→ **Stated problem**
Reproduce the listing below word for word, with no pictures.

--*--

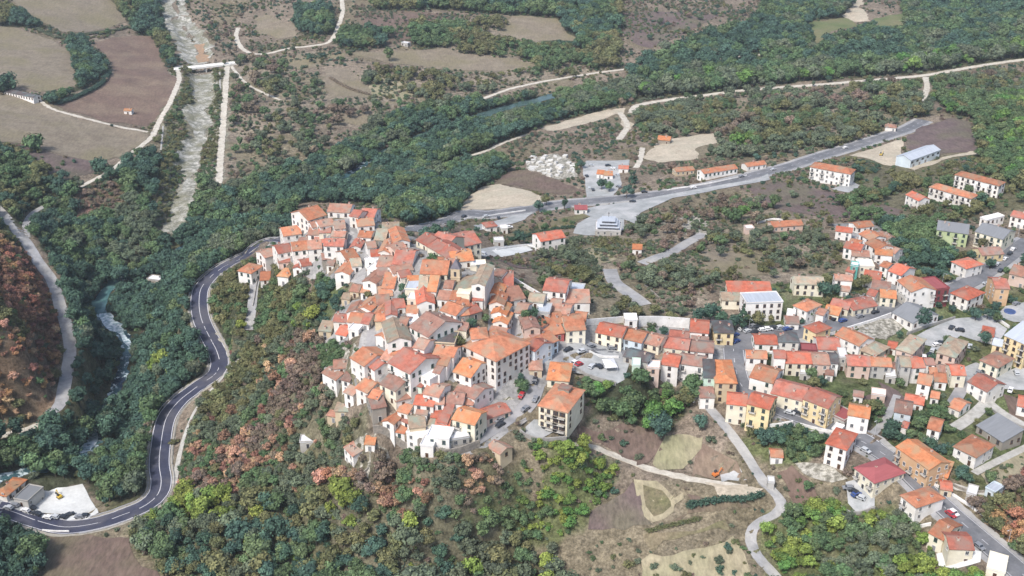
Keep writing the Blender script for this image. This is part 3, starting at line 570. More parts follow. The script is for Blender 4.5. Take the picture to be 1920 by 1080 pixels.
def drape(name, px, m, lift, step=3.2):
    amp = 9 if 'gravel' in name else 6 if 'field' in name or 'meadow' in name or 'sand' in name else 5 if 'rock' in name or 'clay' in name or 'river_' in name or 'rubble' in name else 1.0
    W = [unproj(*p)[:2] for p in px]
    # densify and roughen the outline
    B = []
    for i in range(len(W)):
        a = np.array(W[i]); c = np.array(W[(i+1) % len(W)]); L_ = np.linalg.norm(c-a); k = max(1, int(L_/step))
        nrm = np.array((-(c-a)[1], (c-a)[0]))/(L_+1e-6)
        for s_ in range(k):
            q = a+(c-a)*s_/k; j = ((float(vnoise(np.array(q[0]), np.array(q[1]), 16, 3))-.5)+.5*(float(vnoise(np.array(q[0]), np.array(q[1]), 5, 4))-.5))*amp
            B.append(q+nrm*j)
    B = np.array(B); x0, y0 = B.min(0); x1, y1 = B.max(0)
    st = step if (x1-x0)*(y1-y0) < 40000 else step*2
    gx, gy = np.meshgrid(np.arange(x0, x1, st), np.arange(y0, y1, st)); gx = gx.ravel(); gy = gy.ravel(); k = inpoly(gx, gy, [tuple(b) for b in B]); I = np.stack((gx[k], gy[k]), 1)
    n = len(B); pts = [Vector(p) for p in np.vstack((B, I))] if len(I) else [Vector(p) for p in B]
    r = delaunay_2d_cdt(pts, [(i, (i+1) % n) for i in range(n)], [], 1, 0.01)
    V = [(v.x, v.y, float(hgt(v.x, v.y))+lift) for v in r[0]]
    me = bpy.data.meshes.new(name); me.from_pydata(V, [], r[2]); me.materials.append(m); me.shade_smooth()
    if len(me.polygons) and me.polygons[0].normal.z < 0: me.flip_normals()
    return link(name, me), [tuple(b) for b in B]
for i, ln in enumerate(PT.strip().split('\n')):
    kd, nm, lift, keep, pts = ln.split('|')
    px = [tuple(map(float, p.split(','))) for p in pts.split()]
    o, B = drape(nm, px, PATCH[kd], float(lift)+.12+(i % 7)*.004)
    tag(o, kind='structure')
    if keep == '1':
        keep_poly(B); open_poly(px)
# ---------------------------------------------------------------- building materials
def roofmat(key, c):
    d = tuple(x*.55 for x in c); e = (c[0]*.6+.03, c[1]*.85+.04, c[2]*.9+.04)
    m = mat('roof_tiles_'+key, c, d, .55, .9, 6, .25, c3=e, scale3=.22, objrand=.2, stretch=(1, 1, 1), spec=.1, lo=.33, hi=.72)
    t = m.node_tree; L = t.links; b = t.nodes['Principled BSDF']           # rows of tiles
    tc = nd(t, 'ShaderNodeTexCoord'); w = nd(t, 'ShaderNodeTexWave'); w.wave_type = 'BANDS'; w.bands_direction = 'X'; w.inputs['Scale'].default_value = .9; w.inputs['Distortion'].default_value = 2.5; w.inputs['Detail'].default_value = 3; w.inputs['Detail Scale'].default_value = 2
    L.new(tc.outputs['Object'], w.inputs['Vector'])
    src = b.inputs['Base Color'].links[0].from_socket; v = nd(t, 'ShaderNodeMapRange'); v.inputs[3].default_value = .8; v.inputs[4].default_value = 1.12; L.new(w.outputs[1], v.inputs[0])
    s_ = nd(t, 'ShaderNodeVectorMath', operation='SCALE'); L.new(src, s_.inputs[0]); L.new(v.outputs[0], s_.inputs['Scale']); L.new(s_.outputs[0], b.inputs['Base Color'])
    return m
RC = {'o': (.52, .215, .125), 'O': (.61, .24, .115), 'r': (.45, .165, .12), 'R': (.55, .165, .105), 'p': (.46, .24, .175), 'b': (.34, .19, .15), 'd': (.13, .11, .11), 'g': (.21, .22, .235),
      't': (.43, .325, .24), 'w': (.74, .75, .78), 'm': (.33, .10, .105), 'l': (.46, .50, .56)}
RN = {'o': 'orange', 'O': 'bright orange', 'r': 'red', 'R': 'bright red', 'p': 'pinkish', 'b': 'brown-red', 'd': 'dark brown', 'g': 'grey', 't': 'tan', 'w': 'white', 'm': 'maroon', 'l': 'pale blue-grey'}
RM = {k: (roofmat(RN[k].replace(' ', '_').replace('-', '_'), v) if k not in 'wgml' else mat('roof_sheet_'+RN[k].replace(' ', '_').replace('-', '_'), v, tuple(x*.8 for x in v), .4, .75, 5, c3=tuple(x*.9 for x in v), objrand=.08, stretch=(3, .3, 1))) for k, v in RC.items()}
WC = {'W': (.82, .80, .775), 'c': (.78, .73, .6), 'y': (.75, .62, .38), 'k': (.68, .53, .46), 'g': (.48, .47, .45), 's': (.34, .31, .27), 'b': (.6, .68, .74), 'm': (.58, .74, .64), 'G': (.47, .55, .33), 'M': (.24, .07, .08), 'o': (.62, .42, .26), 'T': (.14, .42, .38), 'r': (.52, .14, .13), 'e': (.6, .5, .36)}
WN = {'W': 'white', 'c': 'cream', 'y': 'yellow', 'k': 'pink', 'g': 'grey', 's': 'bare stone', 'b': 'pale blue', 'm': 'mint green', 'G': 'light green', 'M': 'maroon', 'o': 'ochre', 'T': 'teal', 'r': 'red', 'e': 'beige'}
WM = {k: mat('wall_'+WN[k].replace(' ', '_'), v, tuple(x*.86 for x in v), .35, .92, 6, c3=tuple(x*f for x, f in zip(v, (.80, .78, .74))), scale3=.12, objrand=.07, spec=.1) for k, v in WC.items()}
GLASS = mat('window_glass', (.035, .04, .05), (.06, .07, .085), .2, .2, objrand=.4, spec=.5)
TRIM = [mat('trim_white', (.66, .65, .62), None, 1), mat('trim_brown', (.13, .075, .05), None, 1), mat('trim_green', (.07, .13, .09), None, 1), mat('trim_grey', (.28, .28, .28), None, 1)]
DOORM = [mat('door_brown', (.10, .055, .035), None, 1), mat('door_dark', (.05, .05, .055), None, 1), mat('door_grey', (.25, .25, .26), None, 1)]
RAIL = mat('railing_dark', (.10, .09, .085), None, 1); SLAB = mat('slab_pale', (.6, .58, .54), None, 1); STONE = mat('chimney_plaster', (.55, .48, .42), (.35, .28, .24), 2)
CACHE = {}
def win_mesh(w, h, ti):
    k = ('w', w, h, ti)
    if k not in CACHE:
        mb = MB(); f = .13
        mb.box(-w/2, w/2, -.03, .05, 0, h, 1)
        mb.box(-w/2-f, -w/2, -.09, .05, 0, h, 0); mb.box(w/2, w/2+f, -.09, .05, 0, h, 0)
        mb.box(-w/2-f, w/2+f, -.091, .05, h, h+f, 0); mb.box(-w/2-f-.06, w/2+f+.06, -.2, .05, -f, 0, 0); mb.box(-.04, .04, -.06, .05, 0, h, 0)
        CACHE[k] = mb.mesh('window', [TRIM[ti], GLASS])
    return CACHE[k]
def door_mesh(w, h, di):
    k = ('d', w, h, di)
    if k not in CACHE:
        mb = MB(); mb.box(-w/2, w/2, -.05, .05, 0, h, 1); mb.box(-w/2-.12, -w/2, -.1, .05, 0, h, 0); mb.box(w/2, w/2+.12, -.1, .05, 0, h, 0); mb.box(-w/2-.12, w/2+.12, -.101, .05, h, h+.14, 0)
        CACHE[k] = mb.mesh('door', [TRIM[0], DOORM[di]])
    return CACHE[k]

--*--

→ **Problem solution**
Keep writing the Blender script for this image. This is part 3, starting at line 570. More parts follow. The script is for Blender 4.5. Take the picture to be 1920 by 1080 pixels.
def drape(name, px, m, lift, step=3.2):
    amp = 9 if 'gravel' in name else 6 if 'field' in name or 'meadow' in name or 'sand' in name else 5 if 'rock' in name or 'clay' in name or 'river_' in name or 'rubble' in name else 1.0
    W = [unproj(*p)[:2] for p in px]
    # densify and roughen the outline
    B = []
    for i in range(len(W)):
        a = np.array(W[i]); c = np.array(W[(i+1) % len(W)]); L_ = np.linalg.norm(c-a); k = max(1, int(L_/step))
        nrm = np.array((-(c-a)[1], (c-a)[0]))/(L_+1e-6)
        for s_ in range(k):
            q = a+(c-a)*s_/k; j = ((float(vnoise(np.array(q[0]), np.array(q[1]), 16, 3))-.5)+.5*(float(vnoise(np.array(q[0]), np.array(q[1]), 5, 4))-.5))*amp
            B.append(q+nrm*j)
    B = np.array(B); x0, y0 = B.min(0); x1, y1 = B.max(0)
    st = step if (x1-x0)*(y1-y0) < 40000 else step*2
    gx, gy = np.meshgrid(np.arange(x0, x1, st), np.arange(y0, y1, st)); gx = gx.ravel(); gy = gy.ravel(); k = inpoly(gx, gy, [tuple(b) for b in B]); I = np.stack((gx[k], gy[k]), 1)
    n = len(B); pts = [Vector(p) for p in np.vstack((B, I))] if len(I) else [Vector(p) for p in B]
    r = delaunay_2d_cdt(pts, [(i, (i+1) % n) for i in range(n)], [], 1, 0.01)
    V = [(v.x, v.y, float(hgt(v.x, v.y))+lift) for v in r[0]]
    me = bpy.data.meshes.new(name); me.from_pydata(V, [], r[2]); me.materials.append(m); me.shade_smooth()
    if len(me.polygons) and me.polygons[0].normal.z < 0: me.flip_normals()
    return link(name, me), [tuple(b) for b in B]
for i, ln in enumerate(PT.strip().split('\n')):
    kd, nm, lift, keep, pts = ln.split('|')
    px = [tuple(map(float, p.split(','))) for p in pts.split()]
    o, B = drape(nm, px, PATCH[kd], float(lift)+.12+(i % 7)*.004)
    tag(o, kind='structure')
    if keep == '1':
        keep_poly(B); open_poly(px)
# ---------------------------------------------------------------- building materials
def roofmat(key, c):
    d = tuple(x*.55 for x in c); e = (c[0]*.6+.03, c[1]*.85+.04, c[2]*.9+.04)
    m = mat('roof_tiles_'+key, c, d, .55, .9, 6, .25, c3=e, scale3=.22, objrand=.2, stretch=(1, 1, 1), spec=.1, lo=.33, hi=.72)
    t = m.node_tree; L = t.links; b = t.nodes['Principled BSDF']           # rows of tiles
    tc = nd(t, 'ShaderNodeTexCoord'); w = nd(t, 'ShaderNodeTexWave'); w.wave_type = 'BANDS'; w.bands_direction = 'X'; w.inputs['Scale'].default_value = .9; w.inputs['Distortion'].default_value = 2.5; w.inputs['Detail'].default_value = 3; w.inputs['Detail Scale'].default_value = 2
    L.new(tc.outputs['Object'], w.inputs['Vector'])
    src = b.inputs['Base Color'].links[0].from_socket; v = nd(t, 'ShaderNodeMapRange'); v.inputs[3].default_value = .8; v.inputs[4].default_value = 1.12; L.new(w.outputs[1], v.inputs[0])
    s_ = nd(t, 'ShaderNodeVectorMath', operation='SCALE'); L.new(src, s_.inputs[0]); L.new(v.outputs[0], s_.inputs['Scale']); L.new(s_.outputs[0], b.inputs['Base Color'])
    return m
RC = {'o': (.52, .215, .125), 'O': (.61, .24, .115), 'r': (.45, .165, .12), 'R': (.55, .165, .105), 'p': (.46, .24, .175), 'b': (.34, .19, .15), 'd': (.13, .11, .11), 'g': (.21, .22, .235),
      't': (.43, .325, .24), 'w': (.74, .75, .78), 'm': (.33, .10, .105), 'l': (.46, .50, .56)}
RN = {'o': 'orange', 'O': 'bright orange', 'r': 'red', 'R': 'bright red', 'p': 'pinkish', 'b': 'brown-red', 'd': 'dark brown', 'g': 'grey', 't': 'tan', 'w': 'white', 'm': 'maroon', 'l': 'pale blue-grey'}
RM = {k: (roofmat(RN[k].replace(' ', '_').replace('-', '_'), v) if k not in 'wgml' else mat('roof_sheet_'+RN[k].replace(' ', '_').replace('-', '_'), v, tuple(x*.8 for x in v), .4, .75, 5, c3=tuple(x*.9 for x in v), objrand=.08, stretch=(3, .3, 1))) for k, v in RC.items()}
WC = {'W': (.82, .80, .775), 'c': (.78, .73, .6), 'y': (.75, .62, .38), 'k': (.68, .53, .46), 'g': (.48, .47, .45), 's': (.34, .31, .27), 'b': (.6, .68, .74), 'm': (.58, .74, .64), 'G': (.47, .55, .33), 'M': (.24, .07, .08), 'o': (.62, .42, .26), 'T': (.14, .42, .38), 'r': (.52, .14, .13), 'e': (.6, .5, .36)}
WN = {'W': 'white', 'c': 'cream', 'y': 'yellow', 'k': 'pink', 'g': 'grey', 's': 'bare stone', 'b': 'pale blue', 'm': 'mint green', 'G': 'light green', 'M': 'maroon', 'o': 'ochre', 'T': 'teal', 'r': 'red', 'e': 'beige'}
WM = {k: mat('wall_'+WN[k].replace(' ', '_'), v, tuple(x*.86 for x in v), .35, .92, 6, c3=tuple(x*f for x, f in zip(v, (.80, .78, .74))), scale3=.12, objrand=.07, spec=.1) for k, v in WC.items()}
GLASS = mat('window_glass', (.035, .04, .05), (.06, .07, .085), .2, .2, objrand=.4, spec=.5)
TRIM = [mat('trim_white', (.66, .65, .62), None, 1), mat('trim_brown', (.13, .075, .05), None, 1), mat('trim_green', (.07, .13, .09), None, 1), mat('trim_grey', (.28, .28, .28), None, 1)]
DOORM = [mat('door_brown', (.10, .055, .035), None, 1), mat('door_dark', (.05, .05, .055), None, 1), mat('door_grey', (.25, .25, .26), None, 1)]
RAIL = mat('railing_dark', (.10, .09, .085), None, 1); SLAB = mat('slab_pale', (.6, .58, .54), None, 1); STONE = mat('chimney_plaster', (.55, .48, .42), (.35, .28, .24), 2)
CACHE = {}
def win_mesh(w, h, ti):
    k = ('w', w, h, ti)
    if k not in CACHE:
        mb = MB(); f = .13
        mb.box(-w/2, w/2, -.03, .05, 0, h, 1)
        mb.box(-w/2-f, -w/2, -.09, .05, 0, h, 0); mb.box(w/2, w/2+f, -.09, .05, 0, h, 0)
        mb.box(-w/2-f, w/2+f, -.091, .05, h, h+f, 0); mb.box(-w/2-f-.06, w/2+f+.06, -.2, .05, -f, 0, 0); mb.box(-.04, .04, -.06, .05, 0, h, 0)
        CACHE[k] = mb.mesh('window', [TRIM[ti], GLASS])
    return CACHE[k]
def door_mesh(w, h, di):
    k = ('d', w, h, di)
    if k not in CACHE:
        mb = MB(); mb.box(-w/2, w/2, -.05, .05, 0, h, 1); mb.box(-w/2-.12, -w/2, -.1, .05, 0, h, 0); mb.box(w/2, w/2+.12, -.1, .05, 0, h, 0); mb.box(-w/2-.12, w/2+.12, -.101, .05, h, h+.14, 0)
        CACHE[k] = mb.mesh('door', [TRIM[0], DOORM[di]])
    return CACHE[k]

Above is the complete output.